* What you need to do *
Without altering anything, output the material below.

* Supplied material *
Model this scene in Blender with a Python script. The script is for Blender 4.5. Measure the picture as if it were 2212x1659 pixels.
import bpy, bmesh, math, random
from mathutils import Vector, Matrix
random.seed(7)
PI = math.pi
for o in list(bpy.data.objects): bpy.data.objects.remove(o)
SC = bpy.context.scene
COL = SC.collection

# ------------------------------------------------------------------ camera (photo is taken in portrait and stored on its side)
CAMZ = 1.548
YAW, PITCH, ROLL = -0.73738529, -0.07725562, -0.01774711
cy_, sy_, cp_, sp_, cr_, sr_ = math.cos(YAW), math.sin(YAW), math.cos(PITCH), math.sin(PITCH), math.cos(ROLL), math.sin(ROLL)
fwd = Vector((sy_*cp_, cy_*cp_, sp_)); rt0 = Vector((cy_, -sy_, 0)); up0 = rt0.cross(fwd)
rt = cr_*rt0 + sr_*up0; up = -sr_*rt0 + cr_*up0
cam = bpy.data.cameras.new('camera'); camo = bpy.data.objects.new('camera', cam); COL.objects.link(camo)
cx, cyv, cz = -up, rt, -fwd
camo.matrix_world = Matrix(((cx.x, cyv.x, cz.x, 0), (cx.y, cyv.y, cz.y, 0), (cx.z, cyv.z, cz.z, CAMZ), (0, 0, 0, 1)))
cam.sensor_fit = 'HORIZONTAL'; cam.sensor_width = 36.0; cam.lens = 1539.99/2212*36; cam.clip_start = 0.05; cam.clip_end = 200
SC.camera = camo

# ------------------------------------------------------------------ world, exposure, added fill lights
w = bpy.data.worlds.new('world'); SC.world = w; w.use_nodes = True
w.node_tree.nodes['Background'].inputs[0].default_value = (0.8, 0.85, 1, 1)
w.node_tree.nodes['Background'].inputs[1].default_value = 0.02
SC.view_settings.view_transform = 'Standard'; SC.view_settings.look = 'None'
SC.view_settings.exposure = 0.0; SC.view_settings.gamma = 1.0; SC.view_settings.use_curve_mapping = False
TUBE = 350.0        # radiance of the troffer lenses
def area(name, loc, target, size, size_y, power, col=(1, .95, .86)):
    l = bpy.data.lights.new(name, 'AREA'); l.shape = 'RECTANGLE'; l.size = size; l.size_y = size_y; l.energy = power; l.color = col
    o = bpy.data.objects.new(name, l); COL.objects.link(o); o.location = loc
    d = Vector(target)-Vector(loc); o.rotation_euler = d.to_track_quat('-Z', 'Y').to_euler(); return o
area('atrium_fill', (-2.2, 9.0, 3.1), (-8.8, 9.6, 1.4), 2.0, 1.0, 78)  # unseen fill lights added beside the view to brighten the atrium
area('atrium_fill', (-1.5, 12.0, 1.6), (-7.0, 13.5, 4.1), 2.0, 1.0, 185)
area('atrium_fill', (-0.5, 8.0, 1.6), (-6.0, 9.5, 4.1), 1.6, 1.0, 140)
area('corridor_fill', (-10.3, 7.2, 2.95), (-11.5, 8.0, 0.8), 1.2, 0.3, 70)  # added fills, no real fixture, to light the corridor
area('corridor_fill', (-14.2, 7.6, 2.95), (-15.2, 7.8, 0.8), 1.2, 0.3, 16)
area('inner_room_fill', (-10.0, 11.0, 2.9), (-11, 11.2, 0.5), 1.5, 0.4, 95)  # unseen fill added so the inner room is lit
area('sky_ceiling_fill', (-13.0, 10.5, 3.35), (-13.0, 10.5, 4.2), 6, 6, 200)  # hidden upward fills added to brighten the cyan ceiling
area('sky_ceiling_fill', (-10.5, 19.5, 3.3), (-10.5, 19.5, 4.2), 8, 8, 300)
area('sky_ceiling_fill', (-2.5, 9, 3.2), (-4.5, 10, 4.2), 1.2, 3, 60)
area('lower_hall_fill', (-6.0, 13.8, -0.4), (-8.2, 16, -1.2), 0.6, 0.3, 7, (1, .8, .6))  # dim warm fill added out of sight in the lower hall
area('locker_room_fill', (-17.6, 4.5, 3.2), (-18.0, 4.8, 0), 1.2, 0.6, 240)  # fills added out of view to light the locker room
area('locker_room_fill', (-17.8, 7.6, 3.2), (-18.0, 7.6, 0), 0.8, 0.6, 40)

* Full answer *
Model this scene in Blender with a Python script. The script is for Blender 4.5. Measure the picture as if it were 2212x1659 pixels.
import bpy, bmesh, math, random
from mathutils import Vector, Matrix
random.seed(7)
PI = math.pi
for o in list(bpy.data.objects): bpy.data.objects.remove(o)
SC = bpy.context.scene
COL = SC.collection

# ------------------------------------------------------------------ camera (photo is taken in portrait and stored on its side)
CAMZ = 1.548
YAW, PITCH, ROLL = -0.73738529, -0.07725562, -0.01774711
cy_, sy_, cp_, sp_, cr_, sr_ = math.cos(YAW), math.sin(YAW), math.cos(PITCH), math.sin(PITCH), math.cos(ROLL), math.sin(ROLL)
fwd = Vector((sy_*cp_, cy_*cp_, sp_)); rt0 = Vector((cy_, -sy_, 0)); up0 = rt0.cross(fwd)
rt = cr_*rt0 + sr_*up0; up = -sr_*rt0 + cr_*up0
cam = bpy.data.cameras.new('camera'); camo = bpy.data.objects.new('camera', cam); COL.objects.link(camo)
cx, cyv, cz = -up, rt, -fwd
camo.matrix_world = Matrix(((cx.x, cyv.x, cz.x, 0), (cx.y, cyv.y, cz.y, 0), (cx.z, cyv.z, cz.z, CAMZ), (0, 0, 0, 1)))
cam.sensor_fit = 'HORIZONTAL'; cam.sensor_width = 36.0; cam.lens = 1539.99/2212*36; cam.clip_start = 0.05; cam.clip_end = 200
SC.camera = camo

# ------------------------------------------------------------------ world, exposure, added fill lights
w = bpy.data.worlds.new('world'); SC.world = w; w.use_nodes = True
w.node_tree.nodes['Background'].inputs[0].default_value = (0.8, 0.85, 1, 1)
w.node_tree.nodes['Background'].inputs[1].default_value = 0.02
SC.view_settings.view_transform = 'Standard'; SC.view_settings.look = 'None'
SC.view_settings.exposure = 0.0; SC.view_settings.gamma = 1.0; SC.view_settings.use_curve_mapping = False
TUBE = 350.0        # radiance of the troffer lenses
def area(name, loc, target, size, size_y, power, col=(1, .95, .86)):
    l = bpy.data.lights.new(name, 'AREA'); l.shape = 'RECTANGLE'; l.size = size; l.size_y = size_y; l.energy = power; l.color = col
    o = bpy.data.objects.new(name, l); COL.objects.link(o); o.location = loc
    d = Vector(target)-Vector(loc); o.rotation_euler = d.to_track_quat('-Z', 'Y').to_euler(); return o
area('atrium_fill', (-2.2, 9.0, 3.1), (-8.8, 9.6, 1.4), 2.0, 1.0, 78)  # unseen fill lights added beside the view to brighten the atrium
area('atrium_fill', (-1.5, 12.0, 1.6), (-7.0, 13.5, 4.1), 2.0, 1.0, 185)
area('atrium_fill', (-0.5, 8.0, 1.6), (-6.0, 9.5, 4.1), 1.6, 1.0, 140)
area('corridor_fill', (-10.3, 7.2, 2.95), (-11.5, 8.0, 0.8), 1.2, 0.3, 70)  # added fills, no real fixture, to light the corridor
area('corridor_fill', (-14.2, 7.6, 2.95), (-15.2, 7.8, 0.8), 1.2, 0.3, 16)
area('inner_room_fill', (-10.0, 11.0, 2.9), (-11, 11.2, 0.5), 1.5, 0.4, 95)  # unseen fill added so the inner room is lit
area('sky_ceiling_fill', (-13.0, 10.5, 3.35), (-13.0, 10.5, 4.2), 6, 6, 200)  # hidden upward fills added to brighten the cyan ceiling
area('sky_ceiling_fill', (-10.5, 19.5, 3.3), (-10.5, 19.5, 4.2), 8, 8, 300)
area('sky_ceiling_fill', (-2.5, 9, 3.2), (-4.5, 10, 4.2), 1.2, 3, 60)
area('lower_hall_fill', (-6.0, 13.8, -0.4), (-8.2, 16, -1.2), 0.6, 0.3, 7, (1, .8, .6))  # dim warm fill added out of sight in the lower hall
area('locker_room_fill', (-17.6, 4.5, 3.2), (-18.0, 4.8, 0), 1.2, 0.6, 240)  # fills added out of view to light the locker room
area('locker_room_fill', (-17.8, 7.6, 3.2), (-18.0, 7.6, 0), 0.8, 0.6, 40)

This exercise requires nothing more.